Staying in the Rage

Last night I posted on facebook about a silly moment with one of my kids. He had been upset and struggled to overcome a bad attitude. After a talk, we began to joke around. He pretended to shove me off his bed, and I held on for dear life while his arms and legs pushed against me. In the midst of the silly moment, my nose pressed into his, I said these words: "I'll always be your mama. It hurts an awful lot to be your mama just now, but I'm not going anywhere--even when it hurts."

The words echoed through my mind all evening--and I think, judging by the way he held me tight for a long time this morning, they did in his too.

This particular child has struggled long and hard with anger. It's been a long journey for all of us, and the road has had some very ugly moments. There have been times when the anger has raged so fiercely in him that he's lost control of himself. When he was smaller, we would wrap him up in a blanket and lay our arms and legs on him. "You've lost control," we'd tell him, "and I'm going to stay here and help you get control again."

We stayed.

As the years have passed and we've given the anger particular attention, the rage has subsided somewhat. But it still creeps up. Anger that sours the entire day. Words that were never intended to spill out. Destruction of things and feelings, left in the wake of his rage. We've met it all head on and chipped away at this mountain piece by piece. We've made huge strides, I think.

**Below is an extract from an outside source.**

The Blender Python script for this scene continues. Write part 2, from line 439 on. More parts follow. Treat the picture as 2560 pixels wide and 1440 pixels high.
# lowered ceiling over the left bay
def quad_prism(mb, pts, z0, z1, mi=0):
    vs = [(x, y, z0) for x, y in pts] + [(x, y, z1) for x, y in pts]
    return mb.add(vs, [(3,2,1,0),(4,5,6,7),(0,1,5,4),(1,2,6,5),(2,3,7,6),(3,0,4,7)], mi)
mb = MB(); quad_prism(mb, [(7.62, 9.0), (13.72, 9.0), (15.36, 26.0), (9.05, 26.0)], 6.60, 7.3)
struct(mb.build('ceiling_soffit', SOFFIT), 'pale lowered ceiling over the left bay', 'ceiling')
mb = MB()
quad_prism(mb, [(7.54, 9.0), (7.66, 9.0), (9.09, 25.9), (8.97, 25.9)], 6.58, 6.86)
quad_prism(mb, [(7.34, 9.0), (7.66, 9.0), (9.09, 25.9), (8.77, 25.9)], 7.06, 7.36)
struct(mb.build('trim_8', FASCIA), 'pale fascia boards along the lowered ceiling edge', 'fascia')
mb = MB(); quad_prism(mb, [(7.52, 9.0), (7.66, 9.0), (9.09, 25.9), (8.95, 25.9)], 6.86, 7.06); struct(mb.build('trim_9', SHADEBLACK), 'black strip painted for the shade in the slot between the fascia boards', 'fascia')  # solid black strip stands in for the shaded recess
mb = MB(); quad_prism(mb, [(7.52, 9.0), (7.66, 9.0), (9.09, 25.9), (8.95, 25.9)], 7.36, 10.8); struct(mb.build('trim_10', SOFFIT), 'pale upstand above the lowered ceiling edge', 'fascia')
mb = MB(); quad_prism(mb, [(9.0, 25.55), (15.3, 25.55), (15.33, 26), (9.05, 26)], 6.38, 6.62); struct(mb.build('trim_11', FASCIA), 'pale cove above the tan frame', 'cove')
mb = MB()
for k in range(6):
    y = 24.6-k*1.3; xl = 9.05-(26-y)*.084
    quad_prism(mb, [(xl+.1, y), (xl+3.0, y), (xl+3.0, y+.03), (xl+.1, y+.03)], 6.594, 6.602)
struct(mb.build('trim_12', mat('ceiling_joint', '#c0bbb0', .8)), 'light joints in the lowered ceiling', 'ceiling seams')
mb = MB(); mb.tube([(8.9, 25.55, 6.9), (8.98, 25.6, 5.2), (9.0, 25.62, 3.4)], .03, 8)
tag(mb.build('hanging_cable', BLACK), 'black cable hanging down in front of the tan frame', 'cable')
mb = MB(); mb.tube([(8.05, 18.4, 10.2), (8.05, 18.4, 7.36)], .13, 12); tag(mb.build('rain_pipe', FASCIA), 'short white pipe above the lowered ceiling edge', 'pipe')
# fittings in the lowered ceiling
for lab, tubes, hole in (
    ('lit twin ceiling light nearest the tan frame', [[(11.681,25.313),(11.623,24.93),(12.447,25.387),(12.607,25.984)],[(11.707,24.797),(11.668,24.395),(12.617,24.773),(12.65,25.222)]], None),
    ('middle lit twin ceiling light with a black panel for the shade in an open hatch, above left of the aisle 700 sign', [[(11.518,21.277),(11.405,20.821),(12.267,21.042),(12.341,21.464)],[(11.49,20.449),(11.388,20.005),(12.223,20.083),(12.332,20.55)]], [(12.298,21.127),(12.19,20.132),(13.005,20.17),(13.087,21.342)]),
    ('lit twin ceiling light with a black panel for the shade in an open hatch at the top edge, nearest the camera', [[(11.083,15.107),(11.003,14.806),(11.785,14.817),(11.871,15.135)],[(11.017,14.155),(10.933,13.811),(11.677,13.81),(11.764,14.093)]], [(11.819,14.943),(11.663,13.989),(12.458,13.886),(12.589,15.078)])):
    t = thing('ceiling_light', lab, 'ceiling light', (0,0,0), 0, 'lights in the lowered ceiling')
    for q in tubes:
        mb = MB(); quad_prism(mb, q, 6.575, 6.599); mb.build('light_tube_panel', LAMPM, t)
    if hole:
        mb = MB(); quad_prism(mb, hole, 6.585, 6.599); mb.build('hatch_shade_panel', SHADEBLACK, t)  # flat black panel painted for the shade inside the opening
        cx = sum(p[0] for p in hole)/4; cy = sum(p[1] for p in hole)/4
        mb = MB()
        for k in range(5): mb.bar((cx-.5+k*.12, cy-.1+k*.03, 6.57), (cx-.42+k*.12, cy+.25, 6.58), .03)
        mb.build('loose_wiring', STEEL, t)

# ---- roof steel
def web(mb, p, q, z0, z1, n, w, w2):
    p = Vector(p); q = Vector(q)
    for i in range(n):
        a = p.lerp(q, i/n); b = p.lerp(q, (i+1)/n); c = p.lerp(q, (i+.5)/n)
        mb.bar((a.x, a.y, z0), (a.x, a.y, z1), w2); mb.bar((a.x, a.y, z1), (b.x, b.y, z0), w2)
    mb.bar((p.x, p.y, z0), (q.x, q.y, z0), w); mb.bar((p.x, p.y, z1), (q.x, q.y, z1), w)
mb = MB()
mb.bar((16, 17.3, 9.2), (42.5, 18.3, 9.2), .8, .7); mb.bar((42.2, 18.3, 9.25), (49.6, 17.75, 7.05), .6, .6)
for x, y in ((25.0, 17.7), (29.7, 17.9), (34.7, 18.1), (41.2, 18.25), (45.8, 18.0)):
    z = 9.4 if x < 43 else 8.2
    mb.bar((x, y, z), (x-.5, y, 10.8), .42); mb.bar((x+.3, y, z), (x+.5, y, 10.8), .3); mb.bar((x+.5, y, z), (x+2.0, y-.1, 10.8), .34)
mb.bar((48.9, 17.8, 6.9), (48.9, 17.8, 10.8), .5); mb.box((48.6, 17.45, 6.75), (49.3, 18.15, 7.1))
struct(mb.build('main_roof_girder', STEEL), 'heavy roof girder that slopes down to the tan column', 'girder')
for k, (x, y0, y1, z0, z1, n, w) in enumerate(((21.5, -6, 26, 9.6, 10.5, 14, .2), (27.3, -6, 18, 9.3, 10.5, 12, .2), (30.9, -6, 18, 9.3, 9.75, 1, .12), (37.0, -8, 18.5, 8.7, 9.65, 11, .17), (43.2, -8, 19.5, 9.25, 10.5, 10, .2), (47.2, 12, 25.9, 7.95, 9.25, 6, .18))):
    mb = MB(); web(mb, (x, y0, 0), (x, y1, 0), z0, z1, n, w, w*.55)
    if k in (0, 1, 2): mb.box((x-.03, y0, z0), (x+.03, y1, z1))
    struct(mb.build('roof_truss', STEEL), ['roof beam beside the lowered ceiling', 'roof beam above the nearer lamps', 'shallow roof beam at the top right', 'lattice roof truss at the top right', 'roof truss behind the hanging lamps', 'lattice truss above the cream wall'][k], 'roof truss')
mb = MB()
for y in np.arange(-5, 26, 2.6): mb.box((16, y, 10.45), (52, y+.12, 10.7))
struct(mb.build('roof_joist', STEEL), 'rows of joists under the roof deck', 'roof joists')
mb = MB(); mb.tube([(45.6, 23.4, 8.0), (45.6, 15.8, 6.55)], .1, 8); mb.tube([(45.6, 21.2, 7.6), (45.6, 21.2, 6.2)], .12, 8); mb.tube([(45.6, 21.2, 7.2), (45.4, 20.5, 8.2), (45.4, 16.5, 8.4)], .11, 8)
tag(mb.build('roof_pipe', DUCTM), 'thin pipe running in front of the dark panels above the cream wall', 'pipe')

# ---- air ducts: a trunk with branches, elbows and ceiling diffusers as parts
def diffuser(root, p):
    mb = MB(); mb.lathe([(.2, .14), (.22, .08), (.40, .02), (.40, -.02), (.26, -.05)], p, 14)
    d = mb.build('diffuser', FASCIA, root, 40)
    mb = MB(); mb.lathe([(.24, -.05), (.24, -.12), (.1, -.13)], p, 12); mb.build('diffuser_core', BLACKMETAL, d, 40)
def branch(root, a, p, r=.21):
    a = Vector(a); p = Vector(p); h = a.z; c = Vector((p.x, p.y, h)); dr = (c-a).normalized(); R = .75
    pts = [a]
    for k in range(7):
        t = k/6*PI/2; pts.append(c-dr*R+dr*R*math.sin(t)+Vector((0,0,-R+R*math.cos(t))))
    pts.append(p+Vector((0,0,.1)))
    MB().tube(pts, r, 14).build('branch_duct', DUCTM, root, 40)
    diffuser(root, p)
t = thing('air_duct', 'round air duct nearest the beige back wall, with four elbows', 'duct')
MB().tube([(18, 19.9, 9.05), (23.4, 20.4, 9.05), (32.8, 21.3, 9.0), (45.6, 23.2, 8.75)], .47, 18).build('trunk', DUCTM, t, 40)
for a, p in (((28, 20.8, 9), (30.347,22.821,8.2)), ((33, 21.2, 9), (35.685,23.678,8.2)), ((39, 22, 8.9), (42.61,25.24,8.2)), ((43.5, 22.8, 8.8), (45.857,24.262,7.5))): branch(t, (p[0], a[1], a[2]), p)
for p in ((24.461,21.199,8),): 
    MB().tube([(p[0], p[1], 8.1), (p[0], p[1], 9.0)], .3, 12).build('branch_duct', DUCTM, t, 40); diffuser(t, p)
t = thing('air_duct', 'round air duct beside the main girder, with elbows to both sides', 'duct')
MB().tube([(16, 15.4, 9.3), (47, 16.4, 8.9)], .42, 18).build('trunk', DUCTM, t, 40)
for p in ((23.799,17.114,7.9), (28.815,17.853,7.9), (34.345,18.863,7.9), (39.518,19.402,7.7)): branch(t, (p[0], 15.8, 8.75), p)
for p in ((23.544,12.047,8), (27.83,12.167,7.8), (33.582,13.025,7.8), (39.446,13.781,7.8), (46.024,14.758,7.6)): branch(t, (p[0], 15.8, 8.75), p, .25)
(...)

But recently, after another heated argument, he crawled under his bed. I went in to his room to talk to him after he'd cooled down. From under the bed, he said, "Why don't you just send me to a psychologist, Mom?"

I was taken aback. Really? Why would I do that? We'd come so far! Didn't he remember what it used to be like? "Why would you say that? Are you serious, or are you just saying that?"

He crawled out from under the bed and looked up at me with pleading eyes. "No, really, Mom. I need help. I just can't get this anger under control."

"OK. We'll get help, I promise."

And we did. I immediately contacted a friend who is a counselor. We met a short time later to talk about everything that had happened, everything we were doing, the progress that had been made, and what might have driven him to ask for help. He knew about all of it, and for a very important reason: he needed to know that when he asks for help, we will take him seriously. That the problems that are too big for him at eight might one day be too big for him at sixteen, and eighteen, and twenty. And when that day comes the same will be true as is true today: we're not going anywhere. We are here to help, no matter how ugly it gets, and how deeply the hurt cuts us. We're not going anywhere.

In the course of that conversation with my friend, she said something that especially stood out to me. She told me not to underestimate the importance of just being there, of staying with him, in a physical sense, while the anger raged. Just like we used to do when he was smaller, laying arms and legs on him until the anger subsided. "Stay with him in the anger," she told me. They were incredibly wise words.

Sometimes the anger and the fear and the emotions flare up. It's too much for any of us, much less for a child. He needs a safe place, a place to let the rage burn out, to vent the full force of it and fight this battle head on. We are that place. We are those people who absorb the blow, who take the full impact of the fury. Who stay. Who aren't going anywhere, no matter how ugly and painful it gets.

The moment last night wasn't as trite as it may have seemed on the surface. They were the words he's been seeing, I hope, lived out day in and day out all his life. There is nothing he can do to drive us away; nothing to make us give up. We will follow him to the darkest places, if need be. We're not leaving. We're not going anywhere. We will take the ugly, the broken, the out-of-control. We are staying.

"I'll always be your mama. It hurts an awful lot to be your mama just now, but I'm not going anywhere--even when it hurts."